The biggest secret-if you believe the media-is President Obama's real position on marriage. To the press it's some really big mystery. Why so? For as long as Barack Obama has been in public life, going back to his days as an Illinois state senator, he has opposed every effort to defend marriage. He opposed the federal marriage amendment to the Constitution. He opposed the federal Defense of Marriage Act (and has ordered Attorney General Eric Holder not to defend it in court). He opposed California's Proposition 8. He opposed Iowa's vote to remove state Supreme Court justices who overturned marriage there. He opposed North Carolina's Amendment One. He opposes a similar effort in Maryland.
Marriage has been under sustained assault for more than 20 years, and Barack Obama has never supported a single effort to protect it. So why the big mystery?
It's because President Obama now realizes that black Americans and Hispanic Americans overwhelmingly do not agree that marriage should be ended. He knows that pro-marriage voters are the key to carrying such critical states as Ohio, North Carolina, Virginia, Florida, and Colorado this fall.
Why do I refer to the issue as "ending marriage"? Just consider what Biden told Meet the Press on Sunday:
"I am absolutely comfortable with the fact that men marrying men, women marrying women, and heterosexual men and women marrying are entitled to the same exact rights, all the civil rights, all the civil liberties. And quite frankly, I don't see much of a distinction beyond that."
Given this rationale, how can Biden say no to three men marrying? Two men and a woman? If everyone can marry, then no one can marry, thus ending marriage as we know it.
George Washington University law professor Jonathan Turley has been working to end marriage for years. He told an overflow crowd at the Newseum three years ago, "They say gay marriage will lead to polygamy. I'm for that!" The audience of liberal grad students, congressional staffers, court clerks, and journalists cheered wildly in response.

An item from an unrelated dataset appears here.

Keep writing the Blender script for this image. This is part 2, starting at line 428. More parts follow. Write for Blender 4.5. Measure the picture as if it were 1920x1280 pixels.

Turley has thought through the marriage issue better than Joe Biden has. That's not surprising. Turley knows constitutional law; Biden knows Will and Grace. Perhaps next year, the veep will see reruns of HBO's Big Love and decide he's OK with polygamy, too.
Americans need to realize that marriage itself is at issue in this country. And Biden's mental meanderings should not obscure the issue. His same-sex miasma doesn't conceal this blazingly obvious fact: This is an anti-marriage administration. Every policy it has pursued is anti-marriage.
President Obama says his position is "evolving." Whether he wins in November or loses, he will emerge on the day after Election Day as a full-blown advocate of abolishing marriage.